Still, the ceremony Reid participated in with 18 others was tiny compared with the elaborate festivities going on in Manassas this weekend. The 13 men, five women and single 9-year-old drummer boy commemorated the Second Battle of Fort Wagner on July 18, 1863, where the 54th stormed one of the toughest Confederate redoubts. Set on Morris Island — a stone’s throw from Fort Sumter— it’s an annual event where participants gave speeches and fired off a three-round salute from their replica muskets during the 20-minute ceremony.

“Three cheers for the 54th!” one soldier called. “Hip-Hip Hurrah! Hip-Hip Hurrah!
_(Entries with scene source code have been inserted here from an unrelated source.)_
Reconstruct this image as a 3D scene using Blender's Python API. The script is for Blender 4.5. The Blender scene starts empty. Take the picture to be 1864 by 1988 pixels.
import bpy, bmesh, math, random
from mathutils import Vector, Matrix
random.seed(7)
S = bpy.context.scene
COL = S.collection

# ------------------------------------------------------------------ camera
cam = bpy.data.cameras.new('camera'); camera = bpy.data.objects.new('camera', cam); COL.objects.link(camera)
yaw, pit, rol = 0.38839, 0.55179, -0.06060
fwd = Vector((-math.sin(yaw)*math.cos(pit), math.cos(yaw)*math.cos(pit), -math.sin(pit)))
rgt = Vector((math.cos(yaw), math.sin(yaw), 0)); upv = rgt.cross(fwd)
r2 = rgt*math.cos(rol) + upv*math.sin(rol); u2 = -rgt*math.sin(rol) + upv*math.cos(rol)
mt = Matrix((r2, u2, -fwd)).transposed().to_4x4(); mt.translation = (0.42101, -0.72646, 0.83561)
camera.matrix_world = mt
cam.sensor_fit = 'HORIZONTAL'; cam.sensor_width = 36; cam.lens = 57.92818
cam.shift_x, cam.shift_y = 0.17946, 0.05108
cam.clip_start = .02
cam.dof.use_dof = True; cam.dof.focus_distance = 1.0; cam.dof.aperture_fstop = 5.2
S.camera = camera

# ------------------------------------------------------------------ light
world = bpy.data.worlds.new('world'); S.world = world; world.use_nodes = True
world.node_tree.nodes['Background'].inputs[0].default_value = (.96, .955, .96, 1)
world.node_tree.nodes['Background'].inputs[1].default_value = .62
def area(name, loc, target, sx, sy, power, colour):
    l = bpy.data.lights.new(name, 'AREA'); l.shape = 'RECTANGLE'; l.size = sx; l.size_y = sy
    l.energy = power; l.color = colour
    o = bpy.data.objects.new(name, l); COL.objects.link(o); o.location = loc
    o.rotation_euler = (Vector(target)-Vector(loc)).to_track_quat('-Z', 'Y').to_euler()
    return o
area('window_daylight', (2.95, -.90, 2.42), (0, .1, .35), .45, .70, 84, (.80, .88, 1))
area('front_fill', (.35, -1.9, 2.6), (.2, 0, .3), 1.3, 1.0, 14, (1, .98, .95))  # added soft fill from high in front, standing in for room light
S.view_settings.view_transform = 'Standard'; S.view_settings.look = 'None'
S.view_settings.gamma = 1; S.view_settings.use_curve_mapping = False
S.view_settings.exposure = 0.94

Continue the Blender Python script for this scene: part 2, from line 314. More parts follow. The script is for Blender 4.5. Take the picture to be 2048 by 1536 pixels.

Hip-Hip Hurrah!” the rest responded as they ended the ceremony.

Joe McGill, 49, the organizer of the event, was ecstatic that he was able to get reenactors from as far as Washington and Atlanta. He said he was trying to build momentum for 2013, when he planned to organize a reenactment of the battle. “That was a great turnout.”

‘Why are we so ashamed?’

Interest among blacks in Civil War reenacting had an uptick about 20 years ago after the release of the big-budget film “Glory.” The movie, released in 1989, portrayed the 54th Regiment and the battle at Fort Wagner, and made the unit the most celebrated of the 179 black regiments that were formed in the Civil War.

Many of the movie’s extras, who donned period uniforms to play lesser characters, continued their interest by staging battles and commemorations of their own. The 1990 Civil War documentary by Ken Burns, which featured a discussion of blacks fighting in the war, also sparked reenactor interest. About 36,000 black soldiers died in the conflict.

Like many reenactors, the black men and women who perform, dress up and commemorate are avid history buffs, schoolteachers, retirees and descendents of Civil War veterans. They are often older — retired or over 50, which usually invokes some soul searching about how accurate their reenactments can actually be: Most Civil War soldiers were between 18 and 30.

And black reenactors often face the same challenges as the broader reenactment community in widening their hobby: indifference among a younger generation accustomed to video games and other media; the high cost of replica weaponry, uniforms and other accouterments that can start at $1,000; and stereotypes that all reenactors are quirky extremists, some of whom will go as far as losing weight to accurately portray their subjects.

But there is the added challenge of explaining to the black community at large what could be redeeming about portraying a period in history when many black men and women were in bondage.

“I can understand why it would be tough for African Americans” to reenact some of the larger battles of the Civil War, said Shoaf, the Civil War Times editor. “If an African American wanted to accurately reenact in the Battle of Manassas, for example, he would have to play a slave or a manservant of an officer. Pretty sure most guys wouldn’t be into that.”

But others see reenactments as opportunities to fill in the gaps of black history.

Bobbie Cole, 65, a female reenactor from Washington, helped start Female Reenactors of Distinction, a group that portrays women who went to battles to support the troops as nurses and teachers.

“When I started looking at pictures of enslaved people, there was just something about their faces,” she said. “In the media, people portrayed them more like a caricature, but if you look into their eyes, you see this intensity — not fear. It’s intriguing why the stories haven’t been taught. Why are we so ashamed?”